One of the outputs of the strategic review was the launch of ten
key initiatives, the "10 Arrows", each of which has a number of
projects and work streams which are designed to optimise the
existing business and to pursue opportunities to add new high
quality revenue and earnings to the group.
The first four arrows are focused on building revenue in the
most attractive areas of our markets.
- We will seek to add brokers to maintain and grow our presence
in those products with high relative market attractiveness and
where we have a high relative ability to compete, and to invest in
those products that have high market attractiveness but where our
presence can be developed.
- We will seek to continue to build our activities in Energy and commodities.
- The financial markets are evolving and we will look to extend
our broking offering to service clients who have not traditionally
been served by the interdealer brokers in those products where the
market is receptive to a broadening of the client base.

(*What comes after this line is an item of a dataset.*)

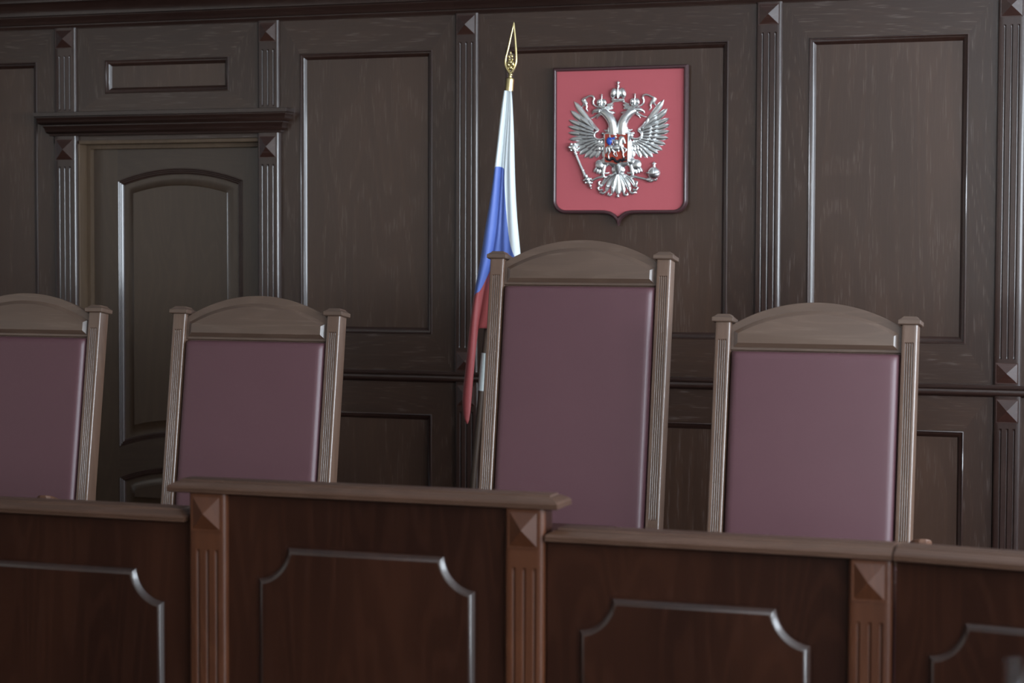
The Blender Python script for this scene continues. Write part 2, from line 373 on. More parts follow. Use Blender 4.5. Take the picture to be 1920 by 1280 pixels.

- We will continue to develop our Information Sales business
where our product suite and delivery channels can be further
developed.
The remaining arrows are focused on improving the functions in
the business that support the revenue generating divisions.
- We will invest in our technology including both front office
and back office systems and realign the mix between owned and
outsourced platforms to maximise our own intellectual property to
seek to ensure that the hybrid voice broking business and
Information Sales have the technology richness and capability that
customers seek.
- We will invest in our client relationship management function
and introduce new focus and discipline to how we target and cover
existing and new clients to seek to broaden and institutionalise
client relationships.
- We will develop our capability to source, execute and integrate acquisitions.